Эти и другие подобные строки не оставляют сомнений, что утративший иллюзии Камоэнс ощущал себя ничтожной и незначительной частью этой огромной бесславной машины[152]
.Португальская стратегия в Индийском океане оказалась жертвой своего ошеломительного начального успеха. Уничтожение торговли пряностями, которая шла через Александрию в Каир, напрямую способствовало падению Мамлюкского султаната в Египте, что положило конец странной схеме, по которой номинальные лидеры ислама столетиями выбирались из числа рабов, и как минимум некоторые из них начинали свою жизнь христианами. Еще в 1503 году мамлюкский султан грозил западному христианству, провозгласив себя истинным наследником Александра Македонского в письме, которое Дамиан полностью приводит в своей хронике. Объявив себя тенью бога на земле и выразив сожаление по поводу того, как христиане обошлись с мусульманами (как в Иберии, так и на востоке), султан пригрозил в отместку разрушить христианские святыни, включая Иерусалим, так что камня не останется на камне, и сами камни обратятся в пыль. Кульминацией этого противостояния стала битва при Диу в 1509 году, когда португальцы разгромили вражеский флот, хотя ранее потерпели поражение от объединенных гуджаратско-мамлюкских сил, и эта победа перевернула ситуацию в Восточном Средиземноморье. Хотя подрыв экономических основ ислама на протяжении нескольких сотен лет был одной из главных целей европейских экспедиций, триумф при Диу на самом деле оказался скрытой катастрофой, поскольку напрямую способствовал возвышению гораздо более могущественного противника в лице Османской империи, и именно ослабление Мамлюкского султаната действиями португальцев дало османам последний фрагмент, необходимый для реализации своих амбиций в глобальном масштабе[153]

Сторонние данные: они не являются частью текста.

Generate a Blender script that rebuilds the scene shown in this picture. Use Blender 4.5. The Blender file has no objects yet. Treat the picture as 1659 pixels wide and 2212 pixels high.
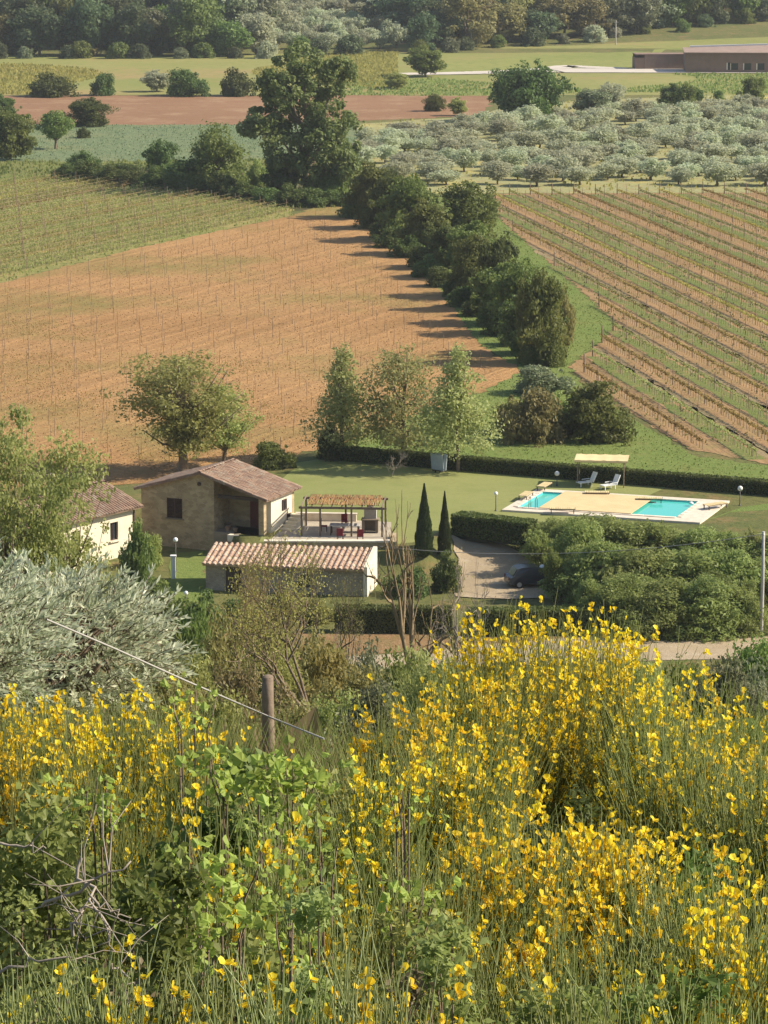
import bpy, bmesh, math
import numpy as np
from mathutils import Vector, Matrix

# ------------------------------------------------------------------ camera, sky, sun, exposure
SC = bpy.context.scene
COL = SC.collection
R = math.radians
F, CX, CY, PITCH, CAMZ = 6800.0, 829.5, 1106.0, R(11.6), 48.0
cam_d = bpy.data.cameras.new('camera')
cam_d.sensor_fit = 'VERTICAL'; cam_d.sensor_height = 24.0; cam_d.lens = 24.0 * F / 2212.0
cam_d.clip_start = 0.1; cam_d.clip_end = 20000
cam = bpy.data.objects.new('camera', cam_d); COL.objects.link(cam)
cam.location = (0, 0, CAMZ); cam.rotation_euler = (R(90) - PITCH, 0, 0)
SC.camera = cam
SUN_EL, SUN_AZ = R(36), R(2)            # azimuth measured from +X (right) towards +Y (away)
sv = Vector((math.cos(SUN_EL) * math.cos(SUN_AZ), math.cos(SUN_EL) * math.sin(SUN_AZ), math.sin(SUN_EL)))
world = bpy.data.worlds.new('World'); SC.world = world; world.use_nodes = True
wn = world.node_tree
sky = wn.nodes.new('ShaderNodeTexSky'); sky.sky_type = 'NISHITA'; sky.sun_disc = False
sky.sun_elevation = SUN_EL; sky.sun_rotation = math.atan2(sv.x, sv.y)
bg = wn.nodes['Background']; bg.inputs[1].default_value = 0.09
wn.links.new(sky.outputs[0], bg.inputs[0])
sun_d = bpy.data.lights.new('sun', 'SUN'); sun_d.energy = 4.6; sun_d.angle = R(0.5); sun_d.color = (1.0, 0.90, 0.73)
sun = bpy.data.objects.new('sun', sun_d); COL.objects.link(sun)
sun.rotation_euler = sv.to_track_quat('Z', 'Y').to_euler(); sun.location = (60, 20, 90)
SC.view_settings.view_transform = 'Standard'; SC.view_settings.look = 'None'
SC.view_settings.exposure = 0.80; SC.view_settings.gamma = 1.0
SC.view_settings.use_curve_mapping = False
try:
    SC.cycles.max_bounces = 6; SC.cycles.diffuse_bounces = 3; SC.cycles.transmission_bounces = 4
    SC.cycles.transparent_max_bounces = 4; SC.cycles.caustics_reflective = False; SC.cycles.caustics_refractive = False
except Exception:
    pass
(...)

.Завоевание Египта турками в 1517 году и превращение его в провинцию Османской империи не только принесло Стамбулу контроль над торговлей в Индийском океане, но и сделало турок покровителями священных городов Мекки и Медины, а также передало им халифат – духовное руководство исламом. Вместо деградировавшего и плохо организованного врага португальцы столкнулись с огромной разросшейся империей, обладавшей гораздо бо́льшими ресурсами, амбициями и уровнем развития, а также контролировавшей второстепенный морской путь, шедший через Персидский залив – район, который Камоэнс патрулировал в 1554 году. Османская разведка и картографические сети не уступали европейским, о чем свидетельствует карта Пири-реиса[154]
, на которой уже в 1513 году были отражены географические открытия в Америке, а также тот факт, что единственная сохранившаяся португальская карта того периода находится не в Лиссабоне, а в Стамбуле. Хотя османские суда не ходили так далеко, как португальские, к моменту прибытия Камоэнса турки уже реализовывали их плюсы: адмирал-корсар Сефер-реис заманивал португальские корабли на мелководье и в защищенные прибрежные воды, где преимущество имели более маневренные турецкие гребные суда. Одновременно османы развернули проект восстановления древнего канала, связывавшего Красное море с Нилом, что позволило бы напрямую плавать из Средиземного моря в Индийский океан. Если Португалия и Испания предполагали, что их экспедиции приведут к созданию масштабных и даже всемирных империй, воссоздающих славу Рима, то вскоре они обнаружили, что далеко не одиноки в своих устремлениях: выяснилось, что подобные амбиции присущи культурам монголов, китайцев, моголов, жителей Южной Индии и, конечно, османов. Османы считали себя наследниками Александра Македонского, а среди многочисленных титулов, присвоенных себе султанами, был и «кайзер-и-Рум» – «цезарь Рима»[155].